** Recorded information **
________________

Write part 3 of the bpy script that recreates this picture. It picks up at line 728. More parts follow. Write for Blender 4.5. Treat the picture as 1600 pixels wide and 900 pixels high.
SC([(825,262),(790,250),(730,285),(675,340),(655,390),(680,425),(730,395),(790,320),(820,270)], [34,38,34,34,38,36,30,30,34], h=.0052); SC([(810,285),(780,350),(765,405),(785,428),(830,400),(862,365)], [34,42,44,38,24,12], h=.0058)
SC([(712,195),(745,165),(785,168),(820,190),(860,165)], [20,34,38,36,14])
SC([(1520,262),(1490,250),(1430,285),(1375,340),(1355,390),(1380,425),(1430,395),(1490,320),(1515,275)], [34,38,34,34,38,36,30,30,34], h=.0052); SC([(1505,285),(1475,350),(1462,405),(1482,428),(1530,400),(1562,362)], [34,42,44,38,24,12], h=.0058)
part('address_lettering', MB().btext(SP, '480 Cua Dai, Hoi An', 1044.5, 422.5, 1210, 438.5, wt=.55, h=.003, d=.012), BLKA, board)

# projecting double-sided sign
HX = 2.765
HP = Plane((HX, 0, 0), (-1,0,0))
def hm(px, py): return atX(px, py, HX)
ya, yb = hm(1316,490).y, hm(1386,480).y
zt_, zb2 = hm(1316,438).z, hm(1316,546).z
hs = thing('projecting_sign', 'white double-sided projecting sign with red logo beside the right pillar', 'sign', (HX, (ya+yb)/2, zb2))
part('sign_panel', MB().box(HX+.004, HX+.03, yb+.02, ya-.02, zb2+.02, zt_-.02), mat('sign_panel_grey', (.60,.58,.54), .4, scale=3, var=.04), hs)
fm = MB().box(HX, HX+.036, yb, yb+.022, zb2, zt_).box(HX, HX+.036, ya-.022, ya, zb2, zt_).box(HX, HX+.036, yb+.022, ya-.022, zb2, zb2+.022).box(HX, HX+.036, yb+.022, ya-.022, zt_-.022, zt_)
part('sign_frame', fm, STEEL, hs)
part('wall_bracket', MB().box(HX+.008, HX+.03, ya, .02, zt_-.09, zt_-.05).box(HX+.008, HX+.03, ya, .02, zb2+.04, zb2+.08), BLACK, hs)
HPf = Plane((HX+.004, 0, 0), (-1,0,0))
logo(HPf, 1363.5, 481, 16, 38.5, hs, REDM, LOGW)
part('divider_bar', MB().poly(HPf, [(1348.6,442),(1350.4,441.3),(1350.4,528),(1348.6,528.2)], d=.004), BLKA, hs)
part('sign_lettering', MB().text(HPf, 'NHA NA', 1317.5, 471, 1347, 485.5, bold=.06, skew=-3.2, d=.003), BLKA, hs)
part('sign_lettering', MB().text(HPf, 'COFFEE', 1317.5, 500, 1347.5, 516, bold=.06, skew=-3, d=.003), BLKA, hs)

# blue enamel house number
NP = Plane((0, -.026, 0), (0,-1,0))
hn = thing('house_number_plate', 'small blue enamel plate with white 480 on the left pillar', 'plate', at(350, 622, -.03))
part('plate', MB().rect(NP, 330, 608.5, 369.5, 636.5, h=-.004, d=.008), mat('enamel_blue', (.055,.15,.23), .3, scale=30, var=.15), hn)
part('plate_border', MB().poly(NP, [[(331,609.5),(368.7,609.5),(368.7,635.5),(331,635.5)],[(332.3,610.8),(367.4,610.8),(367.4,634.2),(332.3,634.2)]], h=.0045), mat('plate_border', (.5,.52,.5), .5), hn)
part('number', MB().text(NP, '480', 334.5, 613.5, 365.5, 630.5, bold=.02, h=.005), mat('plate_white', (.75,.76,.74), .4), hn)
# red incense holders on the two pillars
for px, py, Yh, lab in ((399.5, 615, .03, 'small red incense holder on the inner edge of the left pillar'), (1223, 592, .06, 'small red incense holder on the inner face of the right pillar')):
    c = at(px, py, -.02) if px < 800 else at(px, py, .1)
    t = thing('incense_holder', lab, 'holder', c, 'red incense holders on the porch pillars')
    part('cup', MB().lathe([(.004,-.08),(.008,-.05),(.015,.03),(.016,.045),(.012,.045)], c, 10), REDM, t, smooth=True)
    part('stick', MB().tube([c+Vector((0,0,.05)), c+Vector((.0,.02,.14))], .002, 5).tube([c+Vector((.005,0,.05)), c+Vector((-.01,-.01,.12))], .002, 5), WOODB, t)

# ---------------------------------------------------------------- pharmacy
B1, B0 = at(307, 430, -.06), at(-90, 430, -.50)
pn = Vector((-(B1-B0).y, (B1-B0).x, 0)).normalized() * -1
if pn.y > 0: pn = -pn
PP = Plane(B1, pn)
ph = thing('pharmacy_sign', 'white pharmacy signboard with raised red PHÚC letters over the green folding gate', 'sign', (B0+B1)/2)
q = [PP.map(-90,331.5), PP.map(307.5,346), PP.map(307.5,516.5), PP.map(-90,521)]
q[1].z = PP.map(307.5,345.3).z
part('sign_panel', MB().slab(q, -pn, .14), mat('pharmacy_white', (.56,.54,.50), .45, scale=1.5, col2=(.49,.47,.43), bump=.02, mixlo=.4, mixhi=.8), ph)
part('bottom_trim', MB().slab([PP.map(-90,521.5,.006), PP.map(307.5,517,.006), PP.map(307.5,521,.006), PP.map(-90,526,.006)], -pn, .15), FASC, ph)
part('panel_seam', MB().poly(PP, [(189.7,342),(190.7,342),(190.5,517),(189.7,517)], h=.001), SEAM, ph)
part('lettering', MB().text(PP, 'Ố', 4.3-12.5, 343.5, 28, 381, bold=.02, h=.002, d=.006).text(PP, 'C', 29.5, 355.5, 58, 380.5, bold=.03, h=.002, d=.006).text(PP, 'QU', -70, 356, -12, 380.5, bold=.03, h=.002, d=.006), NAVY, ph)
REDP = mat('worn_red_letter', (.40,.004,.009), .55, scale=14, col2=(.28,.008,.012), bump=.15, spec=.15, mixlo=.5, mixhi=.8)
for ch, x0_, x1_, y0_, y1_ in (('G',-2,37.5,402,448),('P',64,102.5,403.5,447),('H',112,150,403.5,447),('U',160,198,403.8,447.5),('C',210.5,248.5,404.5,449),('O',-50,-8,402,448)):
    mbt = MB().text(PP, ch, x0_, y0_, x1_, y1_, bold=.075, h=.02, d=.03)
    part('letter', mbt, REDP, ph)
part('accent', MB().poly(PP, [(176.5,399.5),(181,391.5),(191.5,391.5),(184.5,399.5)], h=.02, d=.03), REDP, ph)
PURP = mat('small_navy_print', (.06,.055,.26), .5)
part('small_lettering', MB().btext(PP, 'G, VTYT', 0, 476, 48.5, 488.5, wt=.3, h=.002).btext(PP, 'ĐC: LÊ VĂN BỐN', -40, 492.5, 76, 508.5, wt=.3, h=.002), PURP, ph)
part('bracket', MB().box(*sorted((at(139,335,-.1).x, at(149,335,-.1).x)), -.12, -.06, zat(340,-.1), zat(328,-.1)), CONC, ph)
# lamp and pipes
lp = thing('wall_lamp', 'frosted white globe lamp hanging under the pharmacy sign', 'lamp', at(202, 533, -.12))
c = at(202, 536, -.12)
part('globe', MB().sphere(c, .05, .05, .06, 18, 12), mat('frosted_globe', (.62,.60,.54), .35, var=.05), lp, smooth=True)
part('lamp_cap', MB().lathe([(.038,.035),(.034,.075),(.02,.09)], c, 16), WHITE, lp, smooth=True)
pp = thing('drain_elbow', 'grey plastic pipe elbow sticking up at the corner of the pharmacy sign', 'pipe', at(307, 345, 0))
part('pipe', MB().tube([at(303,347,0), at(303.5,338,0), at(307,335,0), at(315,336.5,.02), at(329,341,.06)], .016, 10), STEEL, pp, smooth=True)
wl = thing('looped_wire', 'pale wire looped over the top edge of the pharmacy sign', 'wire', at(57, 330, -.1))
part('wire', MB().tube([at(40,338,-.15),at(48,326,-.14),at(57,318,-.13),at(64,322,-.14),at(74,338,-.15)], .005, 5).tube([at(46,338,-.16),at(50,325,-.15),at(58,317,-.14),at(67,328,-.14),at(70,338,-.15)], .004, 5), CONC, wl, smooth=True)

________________

** Work required **
Give again, word for word, the lines of the listing, starting at its first line and ending with the line containing "part('address_lettering', MB().btext(SP, '480".

** Response to the exercise **
Write part 3 of the bpy script that recreates this picture. It picks up at line 728. More parts follow. Write for Blender 4.5. Treat the picture as 1600 pixels wide and 900 pixels high.
SC([(825,262),(790,250),(730,285),(675,340),(655,390),(680,425),(730,395),(790,320),(820,270)], [34,38,34,34,38,36,30,30,34], h=.0052); SC([(810,285),(780,350),(765,405),(785,428),(830,400),(862,365)], [34,42,44,38,24,12], h=.0058)
SC([(712,195),(745,165),(785,168),(820,190),(860,165)], [20,34,38,36,14])
SC([(1520,262),(1490,250),(1430,285),(1375,340),(1355,390),(1380,425),(1430,395),(1490,320),(1515,275)], [34,38,34,34,38,36,30,30,34], h=.0052); SC([(1505,285),(1475,350),(1462,405),(1482,428),(1530,400),(1562,362)], [34,42,44,38,24,12], h=.0058)
part('address_lettering', MB().btext(SP, '480 Cua Dai, Hoi An', 1044.5, 422.5, 1210, 438.5, wt=.55, h=.003, d=.012), BLKA, board)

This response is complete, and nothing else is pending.